My overriding early memories of Columbia were how utterly strange it was. (When I recently read that Linda Tripp lives there, I was not surprised). How predesigned houses seemed to pop up overnight, complete with families that refused to fit so neatly into the design. How the high school’s black, Civil Rights veteran principal, Mr. Gibson, used to pepper his morning talks over the intercom with homages to Dr. King, including his unforgettable ‛I have a dream’ speech in which he set out a vision of a school where there would be no tardiness, where trigonometry would sound through the halls and the drinking fountains would flow free of clogging gum. How the four clergymen who used to run the Interfaith Center – Baptist, Catholic, Presbyterian and Jew – used to get together to play doubles at the local tennis court each Monday. Or the day the students at the just-opened high school were asked to choose a mascot and came within three votes of naming their football team Led Zeppelin. Or the day my friend Skip and I rode our five speed choppers through several acres of a freshly poured concrete mini-mall foundation, creating swirling patterns that I like to think remain to this day. Everything was new, untested, open. The old rules simply did not apply. In many ways, it was the perfect place for a young American writer to grow up, this city where old dreams of equality and homesteading were put to a very modern test.

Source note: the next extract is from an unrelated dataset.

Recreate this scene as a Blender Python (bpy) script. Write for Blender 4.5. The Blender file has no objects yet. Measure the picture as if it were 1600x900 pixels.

Of course, not everything was so pleasantly quirky. There was a darker side. Although blacks and whites mixed freely on some levels, many of the old taboos remained – especially when it came to sex. My own infatuation with the altogether lovely Crystal Kensler met serious resistance, not least from my horrified mother, who could not shake her upbringing in segregated Detroit. Some of the black boys we hung out with – no more devilish than the rest of us – ran into serious trouble with the Howard County sheriffs, difficulties that seemed to have less to do with their behavior than the attitude of those in authority. And I also came to realise that some of my classmates had fathers who’d been to Vietnam and that this was not such a good thing. One of these men – our next door neighbor – would spend hours and hours in his basement, building a vast and intricate model train set that eventually grew to possess several miles of track. A man, I should add, who had recently been a full colonel with several thousand men under his command.

Of course, many of these things have stuck with me through the years, informing the people and characters of The New City. My four-year experience in Columbia (my father was to take us back to the safety of Bergen County in 1975) served as a sort of radical apprenticeship to American life. The New City is the novel that I have been preparing to write for the better part of two decades, whether composing a collection of short stories about a subdivision of pre-fab houses or writing a novel about a housing development destined to disappear into the Arizona desert. And it is no mistake that it is set in the summer of 1973, which was not only the transitional season of my life (I was fourteen, under serious siege from puberty), but also the country’s, as we came to terms with the Sixties and that tricky genie down in D.C. who we’d conjured to deal with all those revolutions. A writer is lucky if he gets to inhabit a magical place while still young enough to watch and learn. For me, it was the strange, hopeful city I have tried to capture in this novel.